9. The system according to claim 1, wherein the specific processing includes processing to stop the job.

10. The system according to claim 1, wherein the display controller displays the device configuration window that associates the configuration of the printing system with information on a job in process by the printing system, as a first display to select a job that has not been completely processed in the printing system, displays a list window of jobs that have not been completely processed, as a second display to select a job that has not been completely processed in the printing system, and allows designating a selection candidate job via one of the device configuration window and the list window.

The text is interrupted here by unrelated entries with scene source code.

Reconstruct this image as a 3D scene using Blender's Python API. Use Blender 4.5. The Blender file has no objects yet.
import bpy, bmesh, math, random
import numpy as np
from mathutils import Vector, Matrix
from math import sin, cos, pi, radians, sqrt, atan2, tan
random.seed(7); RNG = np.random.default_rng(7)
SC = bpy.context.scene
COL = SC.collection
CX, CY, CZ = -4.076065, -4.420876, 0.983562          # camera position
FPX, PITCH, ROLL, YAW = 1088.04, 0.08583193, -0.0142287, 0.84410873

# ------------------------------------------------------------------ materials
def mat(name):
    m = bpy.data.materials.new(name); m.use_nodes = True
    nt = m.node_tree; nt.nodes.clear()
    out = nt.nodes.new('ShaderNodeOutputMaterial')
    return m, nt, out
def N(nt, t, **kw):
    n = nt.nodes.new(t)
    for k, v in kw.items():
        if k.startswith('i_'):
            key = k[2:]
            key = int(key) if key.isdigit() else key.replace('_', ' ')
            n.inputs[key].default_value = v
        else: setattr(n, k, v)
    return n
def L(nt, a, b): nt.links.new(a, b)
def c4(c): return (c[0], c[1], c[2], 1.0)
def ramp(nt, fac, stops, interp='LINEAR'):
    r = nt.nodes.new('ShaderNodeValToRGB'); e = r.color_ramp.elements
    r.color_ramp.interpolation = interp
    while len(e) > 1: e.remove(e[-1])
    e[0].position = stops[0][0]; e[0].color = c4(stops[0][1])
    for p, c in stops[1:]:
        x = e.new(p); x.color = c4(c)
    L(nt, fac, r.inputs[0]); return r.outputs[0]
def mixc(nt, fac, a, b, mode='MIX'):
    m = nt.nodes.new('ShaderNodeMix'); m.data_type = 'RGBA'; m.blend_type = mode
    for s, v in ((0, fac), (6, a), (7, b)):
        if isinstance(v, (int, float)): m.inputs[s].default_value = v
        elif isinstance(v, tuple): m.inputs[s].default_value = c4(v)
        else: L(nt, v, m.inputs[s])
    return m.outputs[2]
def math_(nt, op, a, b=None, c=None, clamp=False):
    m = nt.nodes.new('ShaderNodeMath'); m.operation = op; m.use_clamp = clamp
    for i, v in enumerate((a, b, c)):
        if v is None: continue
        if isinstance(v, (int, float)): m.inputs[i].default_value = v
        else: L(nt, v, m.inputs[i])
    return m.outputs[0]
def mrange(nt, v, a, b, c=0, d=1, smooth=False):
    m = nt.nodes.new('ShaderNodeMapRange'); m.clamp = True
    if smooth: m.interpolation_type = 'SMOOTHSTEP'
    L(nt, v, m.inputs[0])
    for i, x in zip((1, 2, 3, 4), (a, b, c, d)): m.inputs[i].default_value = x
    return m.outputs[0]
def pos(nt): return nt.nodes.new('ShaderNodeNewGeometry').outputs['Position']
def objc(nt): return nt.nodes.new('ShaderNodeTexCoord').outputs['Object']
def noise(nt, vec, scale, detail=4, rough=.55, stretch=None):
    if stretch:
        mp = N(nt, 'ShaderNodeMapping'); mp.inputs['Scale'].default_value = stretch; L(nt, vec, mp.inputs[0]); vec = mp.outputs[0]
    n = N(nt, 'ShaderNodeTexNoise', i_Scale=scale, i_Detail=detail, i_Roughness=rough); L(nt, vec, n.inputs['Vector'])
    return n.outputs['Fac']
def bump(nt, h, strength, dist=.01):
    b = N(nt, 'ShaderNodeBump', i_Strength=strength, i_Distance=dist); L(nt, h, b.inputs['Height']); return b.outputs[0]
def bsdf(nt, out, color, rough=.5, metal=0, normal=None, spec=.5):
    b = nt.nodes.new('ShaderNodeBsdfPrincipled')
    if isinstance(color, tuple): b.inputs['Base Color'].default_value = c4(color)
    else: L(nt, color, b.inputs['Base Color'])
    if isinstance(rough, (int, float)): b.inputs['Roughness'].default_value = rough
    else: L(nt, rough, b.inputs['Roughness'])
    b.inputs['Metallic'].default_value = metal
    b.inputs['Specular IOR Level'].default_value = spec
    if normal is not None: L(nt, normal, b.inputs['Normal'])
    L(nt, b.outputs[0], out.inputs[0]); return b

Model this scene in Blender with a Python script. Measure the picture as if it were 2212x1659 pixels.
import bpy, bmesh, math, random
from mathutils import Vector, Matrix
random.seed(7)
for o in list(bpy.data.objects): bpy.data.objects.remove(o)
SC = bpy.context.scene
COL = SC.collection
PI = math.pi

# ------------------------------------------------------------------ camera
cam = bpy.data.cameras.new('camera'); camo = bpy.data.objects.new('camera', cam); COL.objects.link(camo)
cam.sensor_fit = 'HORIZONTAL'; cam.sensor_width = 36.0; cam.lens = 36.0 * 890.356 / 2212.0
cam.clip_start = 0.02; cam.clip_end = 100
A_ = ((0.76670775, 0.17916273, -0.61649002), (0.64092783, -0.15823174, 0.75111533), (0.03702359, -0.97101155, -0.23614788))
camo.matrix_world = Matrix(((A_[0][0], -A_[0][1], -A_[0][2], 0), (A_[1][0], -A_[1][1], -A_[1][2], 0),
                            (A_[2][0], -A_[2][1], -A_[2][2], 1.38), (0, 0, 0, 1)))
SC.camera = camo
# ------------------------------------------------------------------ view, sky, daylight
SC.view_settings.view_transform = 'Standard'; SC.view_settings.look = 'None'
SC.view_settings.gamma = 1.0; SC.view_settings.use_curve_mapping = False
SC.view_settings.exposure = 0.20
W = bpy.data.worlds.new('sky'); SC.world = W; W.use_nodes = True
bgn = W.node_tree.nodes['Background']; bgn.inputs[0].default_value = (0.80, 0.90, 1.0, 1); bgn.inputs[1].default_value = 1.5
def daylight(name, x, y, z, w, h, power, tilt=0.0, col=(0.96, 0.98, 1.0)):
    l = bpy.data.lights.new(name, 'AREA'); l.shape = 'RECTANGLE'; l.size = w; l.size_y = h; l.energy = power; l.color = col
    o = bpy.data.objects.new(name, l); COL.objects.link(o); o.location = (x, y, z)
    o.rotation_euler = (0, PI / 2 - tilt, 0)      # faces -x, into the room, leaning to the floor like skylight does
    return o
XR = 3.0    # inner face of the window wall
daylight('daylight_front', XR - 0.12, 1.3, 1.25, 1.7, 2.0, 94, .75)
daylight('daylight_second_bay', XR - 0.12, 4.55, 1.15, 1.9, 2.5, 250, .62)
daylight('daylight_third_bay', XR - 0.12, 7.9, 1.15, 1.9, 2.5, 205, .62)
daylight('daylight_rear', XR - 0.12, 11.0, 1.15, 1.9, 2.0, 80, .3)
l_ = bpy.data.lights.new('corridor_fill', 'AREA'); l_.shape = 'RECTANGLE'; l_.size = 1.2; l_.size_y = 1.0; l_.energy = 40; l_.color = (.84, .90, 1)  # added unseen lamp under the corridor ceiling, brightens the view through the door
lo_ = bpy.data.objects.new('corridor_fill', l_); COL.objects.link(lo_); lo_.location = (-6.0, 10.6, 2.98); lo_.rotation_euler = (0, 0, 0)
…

11. A method of controlling a printing system adapted to be able to selectively supply sheets of a job having undergone print processing by a printing apparatus to a plurality of sheet processing apparatuses, the method comprising:

causing a display unit to display a device configuration window, the device configuration window associating information representing a configuration of the printing system with information indicating presence of a job being processed by the printing system; and

enabling an operator to select a job requiring specific processing by using the device configuration window.

12. A program, which has been recorded on a computer-readable recording medium, for causing a computer to execute a printing system control method defined in claim 11.

13. A computer-readable recording medium, which has recorded a program for causing a computer to execute a printing system control method defined in claim 11.